A mulher que se dizia filha de Getúlio e o homem que se acha pai do Brasil Maravilha
“Vim buscar a chave do Banco do Brasil”, comunicava a mulher negra e miserável que aparecia de vez em quando na minha casa em Taquaritinga. Eu tinha menos de 10 anos e era filho do prefeito. Ela tinha pouco mais de 40 e descobrira que era filha de Getúlio Vargas, de quem herdara o banco estatal.
Só fiquei intrigado na primeira visita. Nas seguintes, até tentei esticar a conversa com a doce maluca antes de fazer o que minha mãe ordenara: devia recomendar-lhe que resolvesse o problema com meu irmão mais velho, funcionário da agência local.
Pacientemente, Flávio explicava que não podia entregar a chave sem conferir a certidão de nascimento. A filha do presidente prometia buscá-la no cartório. Três ou quatro meses mais tarde, lá estava ela no portão para a reprise do ritual.
Lembrei-me da doida mansa da minha infância ao saber que o presidente Lula registrou em cartório um Brasil que não há.
É uma Pasargada retocada por Oscar Niemeyer.
É uma Pasargada retocada por Oscar Niemeyer.
Tem trem-bala, aviões pontuais como a rainha da Inglaterra, rodovias federais de humilhar alemão, casa e luz para todos, três refeições por dia para a nova classe média, que reúne os pobres de antigamente.
Quem quiser ver mendigo de perto deve voar até Paris e sair à caça de algum clochard.
A transposição das águas do São Francisco erradicou a seca e transformou o Nordeste numa formidável constelação de lagos, represas e piscinas. Os morros do Rio vivem em paz e quem mora nas favelas do Alemão não troca o barraco por nenhum apartamento de cobertura no Leblon.

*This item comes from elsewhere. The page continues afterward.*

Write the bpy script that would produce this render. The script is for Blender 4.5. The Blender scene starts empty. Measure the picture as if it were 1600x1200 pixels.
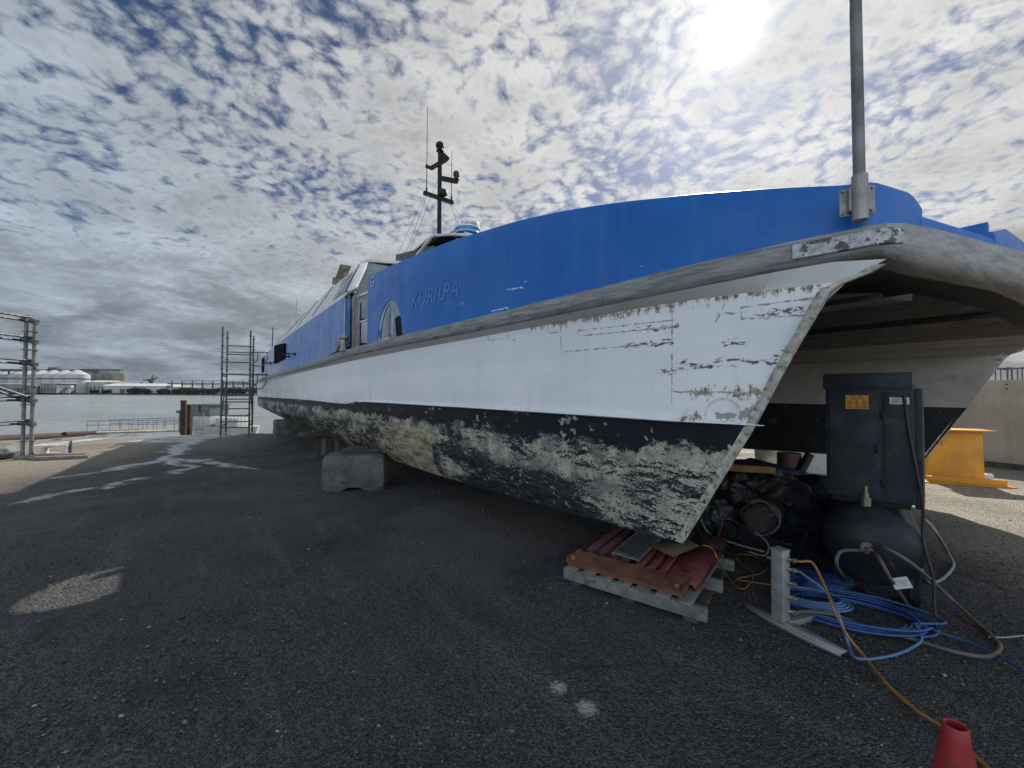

No país do cartório, o governo não rouba nem deixa roubar, o mensalão foi coisa de Fernando Henrique Cardoso, os delinquentes engravatados foram presos pela Polícia Federal, os ministros são honestos, os parlamentares servem à nação em tempo integral e o presidente da República cumpre e manda cumprir cada um dos Dez Mandamentos.

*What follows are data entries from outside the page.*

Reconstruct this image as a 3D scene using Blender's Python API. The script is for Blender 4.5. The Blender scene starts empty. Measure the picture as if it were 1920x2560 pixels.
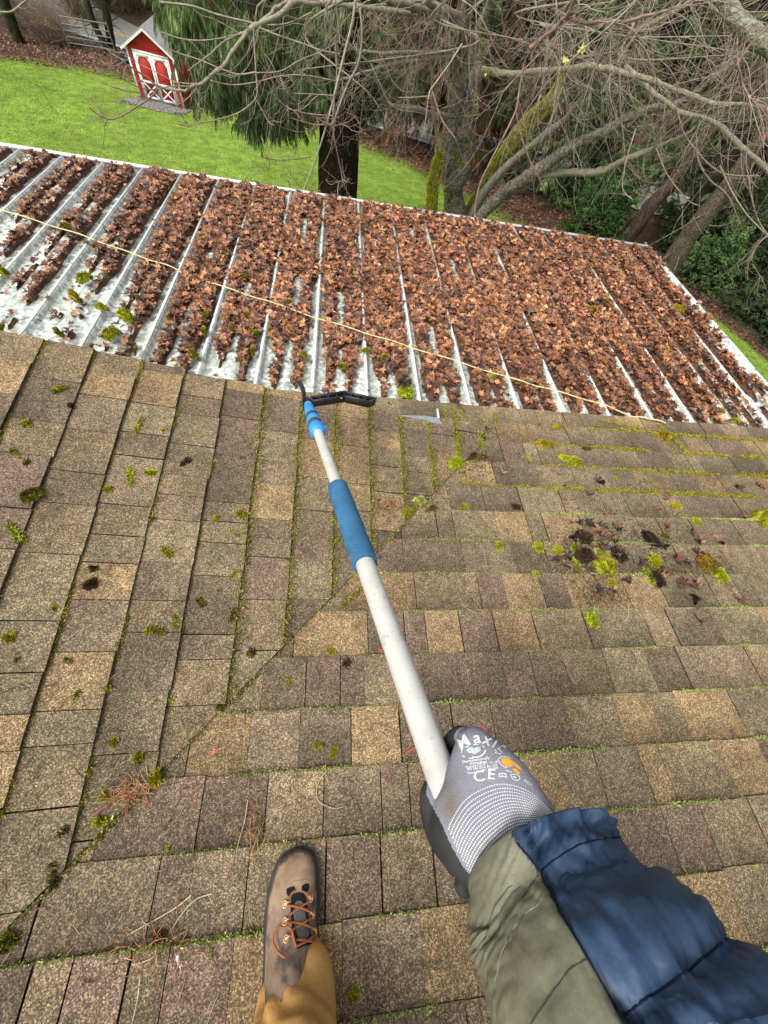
import bpy, bmesh, math, random
import numpy as np
from mathutils import Vector, Matrix
from mathutils.bvhtree import BVHTree
random.seed(7); RNG = np.random.default_rng(11)
sc = bpy.context.scene
COL = sc.collection

# ------------------------------------------------------------------ camera
F = 948.62                       # focal length in pixels of the 1920 x 2560 frame
ROT = np.array([[ 0.9876, -0.0366,  0.1528],   # camera right
                [ 0.0312, -0.9072, -0.4195],   # camera down
                [ 0.1540,  0.4191, -0.8948]])  # camera forward
ROT[2] /= np.linalg.norm(ROT[2]); ROT[0] -= ROT[2]*ROT[0].dot(ROT[2]); ROT[0] /= np.linalg.norm(ROT[0]); ROT[1] = np.cross(ROT[2], ROT[0])
cd = bpy.data.cameras.new('camera'); cam = bpy.data.objects.new('camera', cd); COL.objects.link(cam)
cd.sensor_fit = 'HORIZONTAL'; cd.sensor_width = 36.0; cd.lens = F/1920*36.0; cd.clip_start = 0.02; cd.clip_end = 800
M = Matrix(((ROT[0][0], -ROT[1][0], -ROT[2][0], 0), (ROT[0][1], -ROT[1][1], -ROT[2][1], 0), (ROT[0][2], -ROT[1][2], -ROT[2][2], 0), (0,0,0,1)))
cam.matrix_world = M
sc.camera = cam
# ------------------------------------------------------------------ light
SUN_EL, SUN_AZ = math.radians(56), math.radians(-118)      # azimuth from +Y towards +X
w = bpy.data.worlds.new('World'); sc.world = w; w.use_nodes = True
nt = w.node_tree; bg = nt.nodes['Background']
sky = nt.nodes.new('ShaderNodeTexSky'); sky.sky_type = 'NISHITA'; sky.sun_disc = False
sky.sun_elevation = SUN_EL; sky.sun_rotation = SUN_AZ; sky.air_density = 1.6; sky.dust_density = 6.0; sky.ozone_density = 1.0
hs = nt.nodes.new('ShaderNodeHueSaturation'); hs.inputs['Saturation'].default_value = 0.22
nt.links.new(sky.outputs[0], hs.inputs['Color']); nt.links.new(hs.outputs[0], bg.inputs[0]); bg.inputs[1].default_value = 0.15
sd = bpy.data.lights.new('sun', 'SUN'); sd.energy = 1.5; sd.angle = math.radians(22); sd.color = (1.0, 0.96, 0.9)
sun = bpy.data.objects.new('sun', sd); COL.objects.link(sun)
sv = Vector((math.sin(SUN_AZ)*math.cos(SUN_EL), math.cos(SUN_AZ)*math.cos(SUN_EL), math.sin(SUN_EL)))
sun.rotation_euler = sv.to_track_quat('Z', 'Y').to_euler(); sun.location = (0, 0, 20)
sc.view_settings.view_transform = 'Standard'; sc.view_settings.look = 'None'; sc.view_settings.exposure = 0.55; sc.view_settings.gamma = 1
sc.view_settings.use_curve_mapping = False
try: sc.cycles.max_bounces = 5; sc.cycles.diffuse_bounces = 3
except Exception: pass

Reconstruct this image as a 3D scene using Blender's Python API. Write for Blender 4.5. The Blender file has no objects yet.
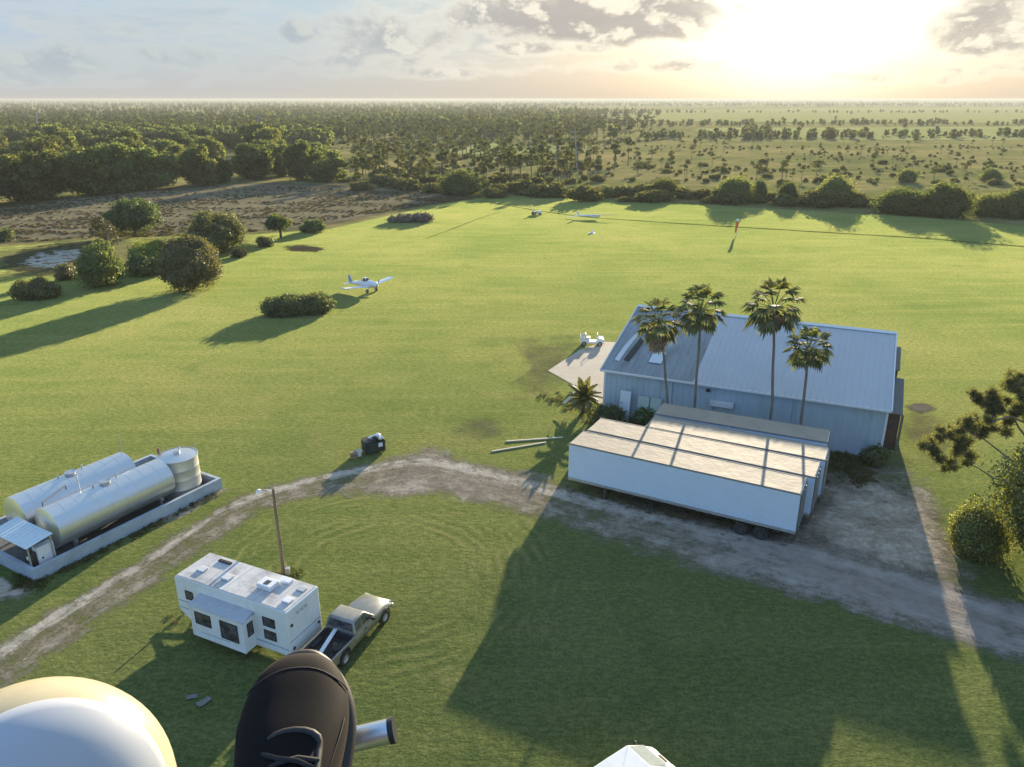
import bpy, bmesh, math, random
import numpy as np
from mathutils import Vector, Matrix, Euler

random.seed(7)
rng = np.random.default_rng(11)
R = math.radians
SC = bpy.context.scene
COL = SC.collection

# ------------------------------------------------------------------ camera
H = 27.5                      # eye height over the lawn, metres
FPX = 769.0                   # focal length in pixels of the 1024 px wide frame
PITCH = math.atan((383.5 - 99.0) / FPX)
CP, SP = math.cos(PITCH), math.sin(PITCH)
SUN_AZ, SUN_EL = R(19.0), R(10.0)

cam_d = bpy.data.cameras.new('camera')
cam = bpy.data.objects.new('camera', cam_d)
COL.objects.link(cam)
cam.location = (0, 0, H)
cam.rotation_euler = (math.pi / 2 - PITCH, 0, 0)
cam_d.sensor_fit = 'HORIZONTAL'
cam_d.sensor_width = 36.0
cam_d.lens = 36.0 * FPX / 1024.0
cam_d.clip_start = 0.05
cam_d.clip_end = 200000
SC.camera = cam


def ray(px, py):
    u = (px - 512) / FPX
    v = (383.5 - py) / FPX
    return (u, CP + v * SP, -SP + v * CP)


def P(px, py, z=0.0):
    """survey: the point at height z seen in this direction"""
    d = ray(px, py)
    t = (H - z) / -d[2]
    return Vector((d[0] * t, d[1] * t, z))


def PY(px, py, Y):
    """survey: the point at distance Y north of the eye seen in this direction"""
    d = ray(px, py)
    t = Y / d[1]
    return Vector((d[0] * t, Y, H + d[2] * t))


# ------------------------------------------------------------------ objects
def tag(o, label=None, cat=None, group=None, kind=None):
    if label:
        o['label'] = label
    if cat:
        o['category'] = cat
    if group:
        o['group'] = group
    if kind:
        o['kind'] = kind
    return o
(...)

Lula fez em oito anos o que os demais governantes não fizeram em 500.
A superexecutiva Dilma Rousseff precisa ser cautelosa para não ser eficiente demais: se melhorar, estraga.

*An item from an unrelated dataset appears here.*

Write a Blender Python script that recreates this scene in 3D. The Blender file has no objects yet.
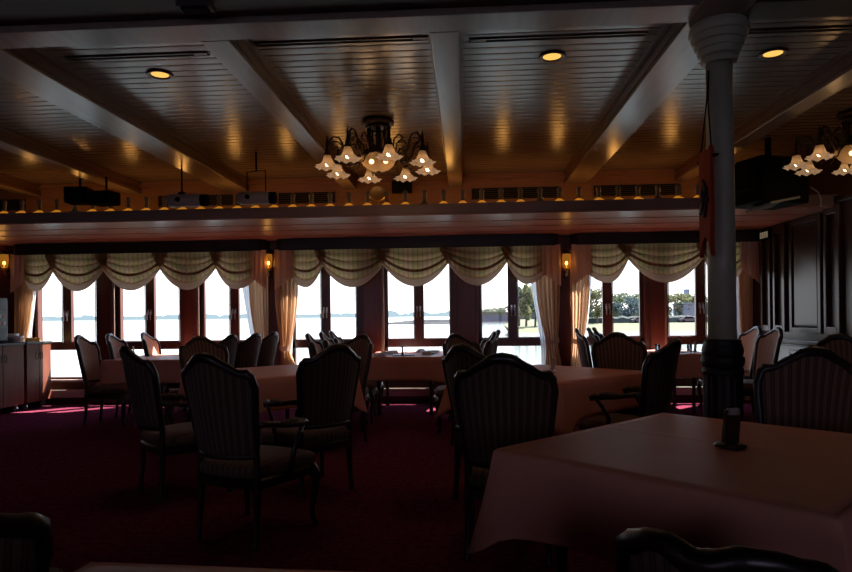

Daqui a alguns anos, é possível que um filho do prefeito de São Bernardo do Campo tenha de lidar com um homem gordo, de barba grisalha, voz roufenha e o olhar brilhante dos doidos de pedra, querendo que a paisagem real seja substituída pela maravilha registrada no cartório.
A cobrança da filha de Getúlio tropeçava na falta da certidão de nascimento que o pai do novo Brasil acaba de providenciar.
Ele vai avisar que governou a República e reclamar o que lhe pertence sobraçando um calhamaço cheio de selos, carimbos, rubricas e assinaturas.
“Nada é impossível”, disse Lula nesta quarta-feira.
Nada mesmo.
É possível até imaginar-se um ex-presidente, empoleirado num caixote na praça principal de São Bernardo, exigindo aos berros a existência de um Brasil que inventou.